The new iOS and macOS update incudes a new Mail feature - that classifies your email into separate categories. I left it on to see how it works and it is hilariously bad. NYT news emails go into one category, WSJ and LAT news emails another. I am curious to see if anyone has a better experience.
I almost always turn these automatic categorization features off with any software or platform that offers them. Usually, it seems like just another opportunity for an algorithm to mischaracterize something important.
To be fair, the current version of Outlook for iOS divides the inbox into “Focused” and “Other” categories without being too annoying about it. I’d turn it off if I could, but its underlying logic appears fairly logical and consistent.

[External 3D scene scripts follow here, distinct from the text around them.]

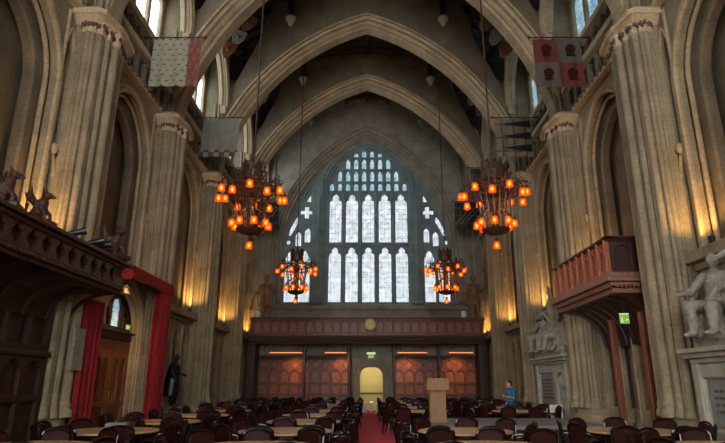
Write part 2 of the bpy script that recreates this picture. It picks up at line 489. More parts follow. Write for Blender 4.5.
# ================================================================== piers
def pier_outline(e=0.0):
    h = [(8.0, .74+e), (7.06-e*.9, .74+e), (6.98-e, .66+e*.9), (6.9-e, .2+e*.4), (6.86-e, .12+e*.2)]
    return h + [(x, -y) for x, y in reversed(h)]
SHAFTS = [(6.82, 0, .13), (6.87, .2, .05), (6.87, .33, .085), (6.92, .5, .06), (6.94, .62, .09), (7.05, .745, .055), (7.16, .755, .075), (7.28, .75, .045)]
def pier_mesh():
    body, cap, fol = MB(), MB(), MB()
    body.prism(pier_outline(), 0, 10.6)
    body.prism(pier_outline(.16), 0, .55); body.frust(pier_outline(.16), .55, pier_outline(.07), .7); body.prism(pier_outline(.07), .7, .95)
    up = [(8.4, .42), (7.15, .42), (7.0, .3), (7.0, -.3), (7.15, -.42), (8.4, -.42)]
    body.prism(up, 10.6, 18.6)
    for x, y, r in SHAFTS:
        for s in ((1, -1) if y else (1,)):
            body.tube([(x, s*y, .9), (x, s*y, 10.4)], r, 10)
            body.lathe([(r*1.7, 0), (r*1.7, .1), (r*1.2, .2), (r*1.35, .26), (r, .36)], (x, s*y, .9), 10)
            cap.lathe([(r*1.05, 0), (r*1.3, .03), (r*1.05, .07), (r*1.15, .2), (r*1.9, .34)], (x, s*y, 10.3), 10)
            for k in range(7):
                a = 2*PI*k/7
                fol.ball((x + r*1.35*math.cos(a), s*y + r*1.35*math.sin(a), 10.5 + .05*(k % 2)), (.05, .05, .08), 6)
    for s in (1, -1):
        for x, y in ((7.0, .36), (7.12, .46), (7.3, .46)): body.tube([(x, s*y, 10.9), (x, s*y, 14.6)], .07, 8)
    cap.frust(pier_outline(.04), 10.52, pier_outline(.24), 10.7); cap.prism(pier_outline(.28), 10.7, 10.86)
    cap.frust(pier_outline(.26), 10.86, pier_outline(.1), 11.02)
    return body, cap, fol
pb, pc, pf = pier_mesh()
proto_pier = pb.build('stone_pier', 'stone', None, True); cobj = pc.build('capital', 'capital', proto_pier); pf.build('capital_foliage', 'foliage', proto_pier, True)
ordn = {-1: 'left', 1: 'right'}
first = True
for side in (1, -1):
    for i, d in enumerate(PIERS):
        o = proto_pier if first else copy_tree(proto_pier)
        o.location = (0, d, 0)
        if side < 0: o.rotation_euler = (0, 0, PI)
        o['kind'] = 'structure'
        first = False

# ================================================================== transverse arches and the walls over them
AE, AR, AZ = 3.4, 10.63, 8.95
def tarc(r, n=26, zmin=10.7):
    """right half then left half of a two-centred arch: list of (x, z)"""
    rr = AR + r
    a0 = math.asin(max(0, (zmin - AZ)) / rr); a1 = math.acos(AE / rr)
    pts = [(-AE + rr*math.cos(a0 + (a1-a0)*i/n), AZ + rr*math.sin(a0 + (a1-a0)*i/n)) for i in range(n+1)]
    return pts + [(-x, z) for x, z in reversed(pts[:-1])]
PROF = [(0, .12), (0, .28), (.09, .33), (.13, .20), (.21, .22), (.25, .40), (.36, .47), (.41, .32), (.50, .33), (.54, .50), (.66, .57), (.71, .44), (.78, .45), (.80, .60), (.90, .60), (.93, .42)]
def arch_band():
    mb = MB()
    prof = [(r, -d) for r, d in reversed(PROF)] + PROF
    prof = [(r*.7, d) for r, d in prof]
    rows = []
    for r, d in prof: rows.append([(x, d, z) for x, z in tarc(r)])
    mb.loft(rows)
    return mb
def spandrel(t=.34, ends=8.3):
    mb = MB()
    arc = [(x, z) for x, z in tarc(.58)]
    pts = [(ends, arc[0][1])] + arc + [(-ends, arc[-1][1])]
    pts = [(ends, 14.0)] + [p for p in pts if True][1:-1] + [(-ends, 14.0)]
    rows = [[(x, -t, z) for x, z in pts], [(x, -t, max(z+.05, spz(x))) for x, z in pts], [(x, t, max(z+.05, spz(x))) for x, z in pts], [(x, t, z) for x, z in pts]]
    mb.loft(rows)
    return mb
tarch = None
sp_me = None
for d in PIERS:
    if tarch is None:
        tarch = arch_band().build('transverse_arch', 'arch', None, True)
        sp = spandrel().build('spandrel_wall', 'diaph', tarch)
        cb = MB()
        for s in (-1, 1):
            for f in (-1, 1):
                cb.lathe([(.05, -.35), (.12, -.28), (.16, -.12), (.26, 0), (.28, .1), (.24, .16)], (s*3.85, f*.5, 19.3), 10)
        cb.build('corbel', 'capital', tarch, True)
        o = tarch
    else: o = copy_tree(tarch)
    o.location = (0, d, 0); o['kind'] = 'structure'

# ================================================================== roof
rf = MB(); xs = [-8.6, -8.4, -4.2, 0, 4.2, 8.4, 8.6]
rf.loft([[(x, YW-.3, roofz(x)) for x in xs], [(x, YE+.4, roofz(x)) for x in xs]])
rf.loft([[(x, YW-.3, roofz(x)+.3) for x in xs], [(x, YE+.4, roofz(x)+.3) for x in xs]])
ceil = tag(rf.build('ceiling', 'roof'), kind='structure')
bm_ = MB()
for x in (0, 1.5, 3.0, 4.2, 5.4, 6.6): 
    for s in ((1, -1) if x else (1,)):
        bm_.bb(s*x-.1, s*x+.1, YW, YE, roofz(x)-.28, roofz(x)+.05)
y = YW + .8
while y < YE:
    for s in (-1, 1):
        bm_.tube([(0, y, roofz(0)-.06), (s*4.2, y, roofz(4.2)-.06), (s*8.3, y, roofz(8.3)-.06)], .07, 4)
    y += .72
for d in PIERS:
    for f in (-1, 1):
        for s in (-1, 1): bm_.bb(s*3.85-.13, s*3.85+.13, d+f*.36, d+f*.62, 19.35, 20.9)
bm_.build('roof_timber', 'roof', ceil); boards.build('roof_boarding', 'roof', ceil)

# ================================================================== floor, rear wall
tag(MB().bb(-8.2, 8.2, YW-.3, YE+4.0, -.25, 0).build('floor', 'floor'), kind='structure')
rw = MB(); rw.mesh(plate(rect(-8.6, 8.6, 0, 21.6), [arch_poly(0, 4.9, 2.6, 10.0, 15.0, 12)], .4, .05), end_mat(YW))
tag(rw.build('wall_rear', 'stone_end'), kind='structure')
nwin[0] += 1
wr = MB()
for k in range(-3, 4): wr.bb(k*1.3-.1, k*1.3+.1, YW-.1, YW+.1, 2.6, 10.5 + 4.2*(1-(abs(k)/3.6)**2))
wr.bb(-4.9, 4.9, YW-.1, YW+.1, 6.4, 6.6)
wr = tag(wr.build('window_%d' % nwin[0], 'stone_end'), kind='structure')
MB().bb(-5.1, 5.1, YW-.18, YW-.14, 2.5, 15.1).build('leaded_glass', 'glass_rear', wr)

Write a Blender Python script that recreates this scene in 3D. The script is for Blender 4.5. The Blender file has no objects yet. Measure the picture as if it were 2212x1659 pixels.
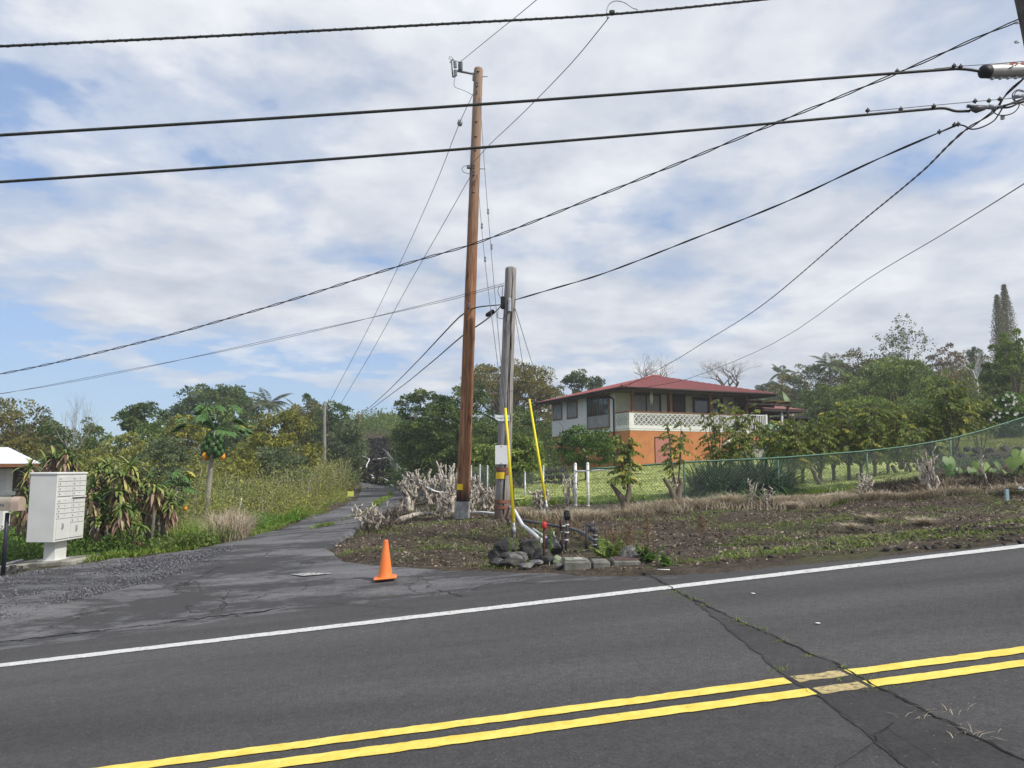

I found Google’s Categories a disaster, with potentially serious consequences because it treats bills as “Promotions,” which can lead to unpaid bills if you don’t check it.
I tried this out when it came out with iOS 18.1. I love the idea, but not the execution. Unlike with Gmail’s similar categorization, there doesn’t seem to be a way to set a rule to say all mail that meets a particular criterion or set of criteria should be directed to a particular category. It remains the same with macOS mail. Just as a “for example”, all of the mail I get from tidbits talk gets categorized it either primary or updates, seemingly randomly. I’d love it to be one or the other, but I think because the sender is the person who composed the message, rather than an address at talk.tidbits.com, there’s no way to send them all to one place or the other.
That said: I still have the categories on, but if you right-scroll past all of the categories, there’s a handy “all mail” category.
Since Eudora died and I converted to Apple Mail, I have used a Smart Mailbox that combines all unprocessed (unread and grey-flagged) email from my various accounts as my entry point into reading email. Since I rarely access an inbox, categorization on a computer that applies only to inboxes is irrelevant to me.
I have a set of rules that:
Add a grey flag to all incoming non-junk email
Move email from familiar sources (Apple, tidbbits-talk, my cycling club, various news publications, etc) to their own mail folders.
I have a Smart Mailbox that combines unread and grey-flagged emails. This mailbox appears when I open Apple Mail.
This process avoids accidentally processing an email when it is only touched (for example, by disposing of the preceding email in a list). I must explicitly clear the grey flag to get an email from my unprocessed mailbox. Unfortunately, because user-defined Smart Mailboxes do not exist anywhere except on macOS and because the mail rules must apply across all incoming email on any account, I can only efficiently deal with email on a Mac.
I turned it off right away on iOS. Couldn’t figure out why it was better to hide messages that I would need to see in favor of stuff that it “thought” I would like to see.
It needs:
a way to teach it what categories are important to me and what belongs in them
and that way needs to take exactly none of my own thought-power or time
It probably made much more sense to marketers trying to figure out something that can be rolled out under the label of “Apple Intelligence.” Unfair? Maybe, and maybe it gets better. But I have zero time or energy to devote to it now.
As a former mail administrator, this is really annoying me. The messages are coming FROM tidbits-talk@talk.tidbits.com (with a display name based on the user commenting). You can write a rule for a condition: “From” “contains” “tidbits-talk@talk.tidbits.com”, but you cannot set the categorization from a rule.
It really annoys me that the categorization seems to only apply to the display name (or, possibly, to the entire address including the display name). There absolutely should be a way to set the categorization for an addr-spec address, as well as for a domain name. This seems like another failure from the AI camp - they seem to want to reduce options while emphasizing AI.
While I agree, probably for most cases using the name that displays in the “From” is a pretty good way to determine how important that contact is to you. Personally I don’t feel like putting everyone on tidbits talk in my contacts - I think if I did, they might all come in as priority.
I look at this as a 1.0 feature - let’s hope it gets better. Meanwhile leaving the feature on while living in the “All Mail” tab lets me check with each release if its is getting better.
Does the update have anything to do with the “puzzle piece” icon I see in Mac Mail? I don’t recall seeing it before, but I may have just not been paying attention.
After seeing hilarious results with the Reminders categorization of shopping lists I wasn’t hopeful about Mail. I turned it off as soon as the iOS update was completed.
Yes, but it’s not powerful enough; that doesn’t help with tidbits talk emails, for one. The senders are listed as us, not as tidbits.
Gmail allows you to create criteria using filters (so, if the subject line has “[Tidbits Talk]” included) and move the messages that meet the filter to go to a category of your choice.
To turn them off on macOS, View menu / Show Contact Photos. They remained off on my machine before the 18.4 update. I don’t mind them; again, it is a feature that Gmail has used for a long time, so I was used to it from when I used Gmail on the web for years.